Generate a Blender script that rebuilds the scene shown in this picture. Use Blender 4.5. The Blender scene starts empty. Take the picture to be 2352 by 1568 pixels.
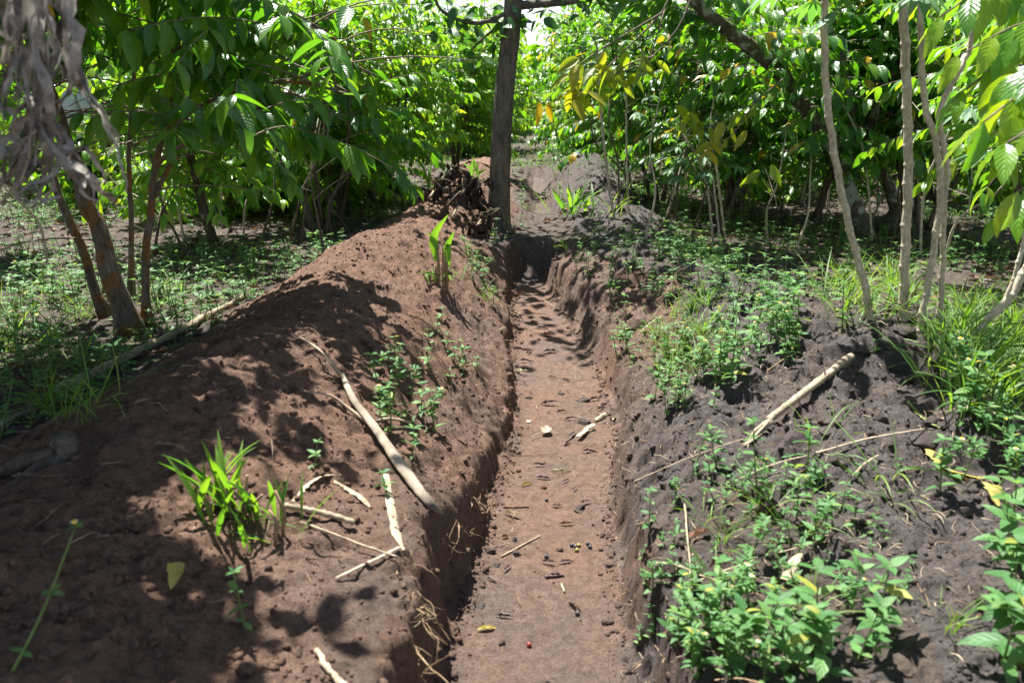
import bpy, math, random
import numpy as np

# ------------------------------------------------------------------ camera, sky, sun, exposure
sc = bpy.context.scene
COL = sc.collection
PITCH = math.radians(17.0); CAM_H = 1.30; FPX = 1829.0
cam_d = bpy.data.cameras.new('camera'); cam = bpy.data.objects.new('camera', cam_d); COL.objects.link(cam)
cam.location = (0, 0, CAM_H); cam.rotation_euler = (math.pi/2 - PITCH, 0, 0)
cam_d.lens = 28.0; cam_d.sensor_width = 36.0; cam_d.clip_start = 0.05; cam_d.clip_end = 2000
cam_d.dof.use_dof = True; cam_d.dof.focus_distance = 5.2; cam_d.dof.aperture_fstop = 3.4
sc.camera = cam

SUN_TO = np.array([-0.22, 0.36, 0.0]); SUN_EL = math.radians(66)
SUN_TO[:2] *= math.cos(SUN_EL)/np.linalg.norm(SUN_TO[:2]); SUN_TO[2] = math.sin(SUN_EL)
world = bpy.data.worlds.new("World"); sc.world = world; world.use_nodes = True
wt = world.node_tree; wt.nodes.clear()
wo = wt.nodes.new('ShaderNodeOutputWorld'); wb = wt.nodes.new('ShaderNodeBackground')
sk = wt.nodes.new('ShaderNodeTexSky'); sk.sky_type = 'NISHITA'; sk.sun_disc = False
sk.sun_elevation = SUN_EL; sk.sun_rotation = math.atan2(SUN_TO[0], SUN_TO[1]); sk.air_density = 1.0; sk.dust_density = 1.5
tc = wt.nodes.new('ShaderNodeTexCoord'); mp = wt.nodes.new('ShaderNodeMapping'); mp.inputs['Scale'].default_value = (1.5, 1.5, 4.0)
cn = wt.nodes.new('ShaderNodeTexNoise'); cn.inputs['Scale'].default_value = 2.2; cn.inputs['Detail'].default_value = 8
cr = wt.nodes.new('ShaderNodeValToRGB'); cr.color_ramp.elements[0].position = 0.36; cr.color_ramp.elements[1].position = 0.60
cm = wt.nodes.new('ShaderNodeMix'); cm.data_type = 'RGBA'; cm.inputs['B'].default_value = (15, 15.2, 15.6, 1)
wt.links.new(tc.outputs['Generated'], mp.inputs['Vector']); wt.links.new(mp.outputs['Vector'], cn.inputs['Vector'])
wt.links.new(cn.outputs['Fac'], cr.inputs['Fac'])
sz = wt.nodes.new('ShaderNodeSeparateXYZ'); wt.links.new(tc.outputs['Generated'], sz.inputs[0])          # bright cumulus low down, blue overhead
mr = wt.nodes.new('ShaderNodeMapRange'); mr.inputs['From Min'].default_value = 0.14; mr.inputs['From Max'].default_value = 0.24; mr.inputs['To Min'].default_value = 1.0; mr.inputs['To Max'].default_value = 0.0
wt.links.new(sz.outputs[2], mr.inputs['Value'])
mu = wt.nodes.new('ShaderNodeMath'); mu.operation = 'MULTIPLY'; wt.links.new(cr.outputs['Color'], mu.inputs[0]); wt.links.new(mr.outputs[0], mu.inputs[1]); wt.links.new(mu.outputs[0], cm.inputs['Factor'])
wt.links.new(sk.outputs['Color'], cm.inputs['A']); wt.links.new(cm.outputs['Result'], wb.inputs['Color'])
wb.inputs['Strength'].default_value = 0.05; wt.links.new(wb.outputs['Background'], wo.inputs['Surface'])
sun_d = bpy.data.lights.new('sun', 'SUN'); sun = bpy.data.objects.new('sun', sun_d); COL.objects.link(sun)
sun_d.energy = 5.0; sun_d.angle = math.radians(0.53); sun_d.color = (1.0, 0.975, 0.935)
from mathutils import Vector, Matrix
sun.rotation_euler = Vector(SUN_TO).to_track_quat('Z', 'Y').to_euler()
sc.view_settings.view_transform = 'Standard'; sc.view_settings.look = 'None'
sc.view_settings.exposure = 1.72; sc.view_settings.gamma = 1.0; sc.view_settings.use_curve_mapping = False
sc.render.engine = 'CYCLES'
sc.cycles.max_bounces = 5; sc.cycles.diffuse_bounces = 2; sc.cycles.glossy_bounces = 2; sc.cycles.transmission_bounces = 3
sc.cycles.use_denoising = True; sc.cycles.caustics_reflective = False; sc.cycles.caustics_refractive = False

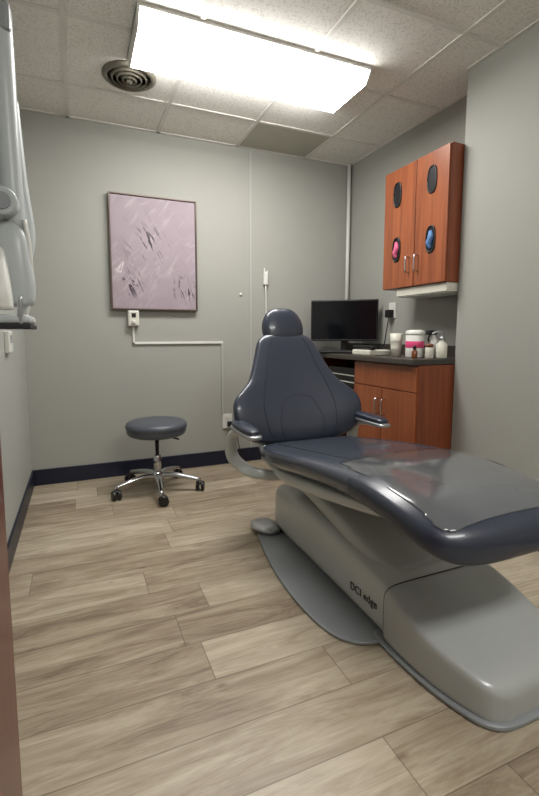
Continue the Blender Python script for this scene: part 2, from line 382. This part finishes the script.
def bottle(name,x,y,prof,m,parts=()):
    o=lathe('body',[(max(r,0),z) for r,z in prof],(x,y,.9305),m); return group(name,(x,y,.93),[o]+list(parts))
x,y=1.955,2.175
bottle('wipes_canister',x,y,[(.054,0),(.056,.005),(.056,.135),(.052,.14)],M_white,[lathe('lid',[(.056,.14),(.057,.146),(.056,.165),(.03,.172),(0,.172)],(x,y,.9305),M_white),lathe('label',[(.0566,.06),(.0572,.061),(.0572,.1),(.0566,.101)],(x,y,.9305),M_pink)])
x,y=1.93,2.32
bottle('disposable_cup_stack',x,y,[(.03,0),(.034,.05),(.035,.052),(.034,.055),(.038,.1),(.039,.102),(.038,.105),(.042,.15),(.04,.15),(.037,.1)],M_cream)
x,y=2.0,2.28
bottle('medicine_bottle',x,y,[(.026,0),(.028,.004),(.028,.06),(.016,.075),(.016,.082)],M_brown,[lathe('cap',[(.019,.08),(.019,.1),(0,.101)],(x,y,.9305),M_white)])
x,y=1.965,2.06
bottle('small_jar',x,y,[(.022,0),(.024,.004),(.024,.06),(.02,.068)],M_cream,[lathe('cap',[(.023,.066),(.023,.085),(0,.086)],(x,y,.9305),M_brown)])
x,y=1.87,2.08
bottle('dropper_bottle',x,y,[(.015,0),(.017,.004),(.017,.04),(.008,.05),(.007,.056)],M_brown,[lathe('cap',[(.01,.054),(.009,.075),(0,.077)],(x,y,.9305),M_black)])
x,y=2.02,2.42
bottle('glue_bottle',x,y,[(.02,0),(.022,.004),(.022,.07),(.009,.085),(.008,.09)],M_white,[lathe('cap',[(.01,.088),(.006,.115),(0,.116)],(x,y,.9305),M_red)])
x,y=2.02,2.02
bottle('pump_bottle',x,y,[(.03,0),(.033,.005),(.033,.085),(.012,.105),(.012,.115)],M_cream,[lathe('collar',[(.015,.11),(.015,.128),(.006,.13),(.006,.155),(0,.155)],(x,y,.9305),M_alu),
  tube('spout',[(x,y,1.085),(x-.03,y+.01,1.09),(x-.055,y+.02,1.078)],.006,M_alu)])
bottle('spray_bottle',2.06,2.13,[(.03,0),(.033,.005),(.033,.1),(.013,.13),(.013,.14)],M_white,[box('trigger_head',2.01,2.08,2.115,2.145,1.07,1.1,M_dark,.006),tube('trigger',[(2.03,2.13,1.07),(2.02,2.13,1.05),(2.025,2.13,1.03)],.005,M_dark)])
group('desk_telephone',(1.88,2.52,.93),[box('base',1.79,1.97,2.42,2.62,.9305,.97,M_cream,.01),box('handset',1.80,1.845,2.41,2.63,.971,1.0,M_black,.012),box('keypad',1.87,1.95,2.46,2.58,.97,.974,M_black,.002)])
group('power_adapter',(XR,2.79,1.24),[box('plate',XR-.01,XR,2.75,2.83,1.2,1.32,M_white,.003),box('adapter',XR-.06,XR-.01,2.765,2.815,1.205,1.265,M_black,.006),
  tube('cord',[(XR-.04,2.79,1.205),(XR-.05,2.80,1.1),(XR-.04,2.84,.99),(XR-.06,2.9,.94)],.004,M_black)])

# ---------------- stool ----------------
sx,sy=.47,2.975
st=[lathe('seat',[(0,.395),(.17,.395),(.186,.402),(.196,.415),(.199,.43),(.196,.436),(.202,.445),(.206,.462),(.198,.479),(.175,.49),(.1,.495),(0,.496)],(sx,sy,0),M_stoolv,56),
 lathe('seat_plate',[(0,.375),(.09,.375),(.1,.395),(0,.395)],(sx,sy,0),M_black),
 lathe('gas_column',[(.026,.085),(.026,.25),(.022,.255),(.014,.256),(.014,.38)],(sx,sy,0),M_chrome,24),
 lathe('hub',[(.0,.075),(.034,.075),(.04,.085),(.04,.125),(.028,.135),(.028,.14)],(sx,sy,0),M_chrome,28),
 tube('height_lever',[(sx,sy,.383),(sx+.08,sy-.05,.38),(sx+.13,sy-.1,.372)],.006,M_black)]
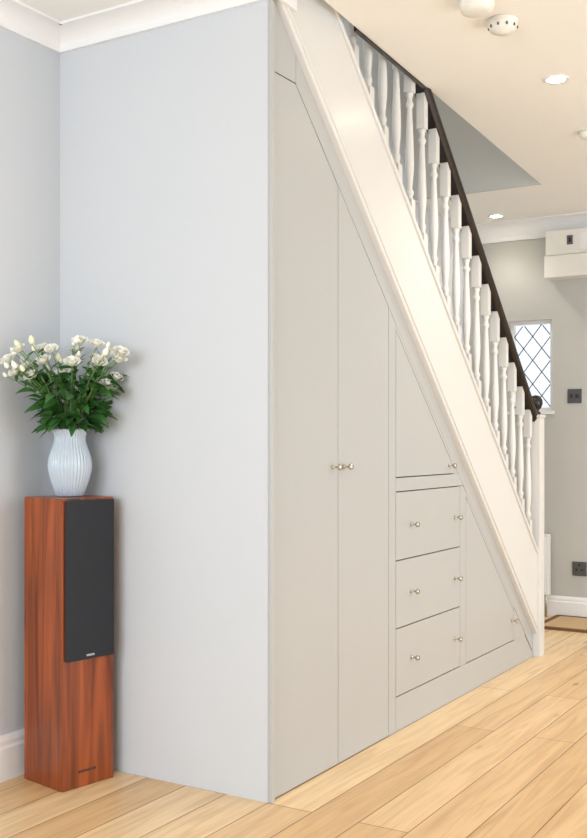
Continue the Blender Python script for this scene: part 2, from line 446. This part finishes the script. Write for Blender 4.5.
b=MB(); b.lathe([(0,-.04),(.03,-.04),(.048,-.034),(.052,-.02),(.055,-.015),(.055,0),(0,0)],(.46,-.47,CZ),M_plastic,seg=36); b.build('heat_detector')
b=MB(); b.lathe([(0,-.03),(.02,-.03),(.03,-.02),(.034,0),(0,0)],(1.99,-.385,CZ),M_plastic,seg=28); b.build('motion_sensor')

# ---------------- far wall things ----------------
b=MB()
fw=.022
b.box(3.70,3.74,wy0,wy1,wz0,wz0+fw,M_trim); b.box(3.70,3.74,wy0,wy1,wz1-fw,wz1,M_trim)
b.box(3.70,3.74,wy0,wy0+fw,wz0+fw,wz1-fw,M_trim); b.box(3.70,3.74,wy1-fw,wy1,wz0+fw,wz1-fw,M_trim)
b.box(FX-.02,FX,wy0-.015,wy1+.015,wz0-.02,wz0,M_trim)
b.box(3.718,3.722,wy0+fw,wy1-fw,wz0+fw,wz1-fw,mg)
a0,a1,c0,c1=wy0+fw,wy1-fw,wz0+fw,wz1-fw
wd=a1-a0; ht=c1-c0; cw=wd/2; chh=ht/3.5
for sg in (1,-1):
    k=-8
    while k<9:
        sl=sg*chh/cw; z0=c0+k*chh
        pts=[]
        N=40
        for i in range(N+1):
            y=a0+wd*i/N; z=z0+sl*(y-a0)
            if c0<=z<=c1: pts.append((3.714,y,z))
        if len(pts)>2: b.tube([pts[0],pts[-1]],.0035,.0035,M_lead,5)
        k+=1
b.build('window_1')
b=MB()
b.box(FX-.10,FX,-.12,.295,2.18,2.325,M_plastic)
b.box(FX-.118,FX,-.125,.298,2.045,2.175,M_plastic)
b.box(FX-.103,FX-.10,-.02,.09,2.20,2.30,M_trim)
b.box(FX-.104,FX-.10,.13,.165,2.235,2.29,M_chrome)
b.box(FX-.106,FX-.104,.14,.155,2.25,2.275,M_dark)
b.build('fuse_box',None,.004)
b=MB()
b.box(FX-.008,FX,.105,.19,1.295,1.38,M_chrome); b.box(FX-.014,FX-.008,.12,.14,1.325,1.35,M_dark); b.box(FX-.014,FX-.008,.155,.175,1.325,1.35,M_dark)
b.build('light_switch',None,.002)
b=MB()
b.box(FX-.008,FX,.075,.16,.255,.34,M_chrome); 
for yy,zz in ((.113,.315),(.096,.285),(.13,.285)): b.box(FX-.0095,FX-.008,yy,yy+.01,zz,zz+.012,M_dark)
b.build('wall_socket',None,.002)
# radiator
b=MB()
b.box(FX-.075,FX-.03,.285,.80,.135,.50,M_trim)
for i in range(12): b.box(FX-.082,FX-.075,.30+i*.041,.325+i*.041,.15,.485,M_trim)
b.box(FX-.03,FX,.35,.38,.2,.45,M_trim); b.box(FX-.03,FX,.7,.73,.2,.45,M_trim)
b.tube([(FX-.05,.31,.0),(FX-.05,.31,.14)],.008,.008,M_steel,10)
b.build('radiator',None,.003)
# doormat
b=MB(); b.box(0,.75,0,.03,0,.014,M_matedge); b.box(0,.75,-.42,-.39,0,.014,M_matedge); b.box(0,.03,-.39,0,0,.014,M_matedge); b.box(.72,.75,-.39,0,0,.014,M_matedge); b.box(.03,.72,-.39,0,0,.012,M_mat)
o=b.build('doormat'); o.rotation_euler=(0,0,math.radians(-90)); o.location=(3.62,.25,0.0)

# ---------------- lights ----------------
def area(name,loc,rot,sx,sy,e,col):
    l=bpy.data.lights.new(name,'AREA'); l.shape='RECTANGLE'; l.size=sx; l.size_y=sy; l.energy=e; l.color=col
    o=bpy.data.objects.new(name,l); o.location=loc; o.rotation_euler=rot; bpy.context.scene.collection.objects.link(o); return o
area('daylight_back_window',(-4.48,-1.05,1.42),(math.pi/2,0,-math.pi/2),2.6,1.35,108,(.90,.95,1))
area('daylight_garden_door',(1.0,-3.74,1.1),(math.pi/2,0,0),2.7,2.0,62,(.96,.98,1))
area('upstairs_fill',(.9,.35,3.85),(0,0,0),.5,.3,18,(1,.94,.86))  # added fill light that brightens the upper stairwell, no real fitting
w=bpy.data.worlds.new('World'); bpy.context.scene.world=w; w.use_nodes=True
w.node_tree.nodes['Background'].inputs[0].default_value=(.85,.92,1,1); w.node_tree.nodes['Background'].inputs[1].default_value=1.3

# ---------------- camera ----------------
cd=bpy.data.cameras.new('camera'); co=bpy.data.objects.new('camera',cd); bpy.context.scene.collection.objects.link(co)
co.location=(-2.575,-1.643,1.06); co.rotation_euler=(math.pi/2,0,-math.radians(58.87))
cd.sensor_fit='HORIZONTAL'; cd.sensor_width=36; cd.lens=1040/587*36; cd.shift_y=23/587; cd.clip_start=.02
bpy.context.scene.camera=co
bpy.context.scene.view_settings.view_transform='Standard'
bpy.context.scene.view_settings.look='None'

**TASK BRIEF:**
Pick out every line with the string "scene" and copy it.

**RESULT OF THE EXERCISE:**
Generate a Blender script that rebuilds the scene shown in this picture. Use Blender 4.5. The Blender scene starts empty. Take the picture to be 2352 by 1568 pixels.
sc = bpy.context.scene
Continue the Blender Python script for this scene: part 2, from line 382. This part finishes the script.
Continue the Blender Python script for this scene: part 2, from line 446. This part finishes the script. Write for Blender 4.5.
    o=bpy.data.objects.new(name,l); o.location=loc; o.rotation_euler=rot; bpy.context.scene.collection.objects.link(o); return o
w=bpy.data.worlds.new('World'); bpy.context.scene.world=w; w.use_nodes=True
cd=bpy.data.cameras.new('camera'); co=bpy.data.objects.new('camera',cd); bpy.context.scene.collection.objects.link(co)
bpy.context.scene.camera=co
bpy.context.scene.view_settings.view_transform='Standard'
bpy.context.scene.view_settings.look='None'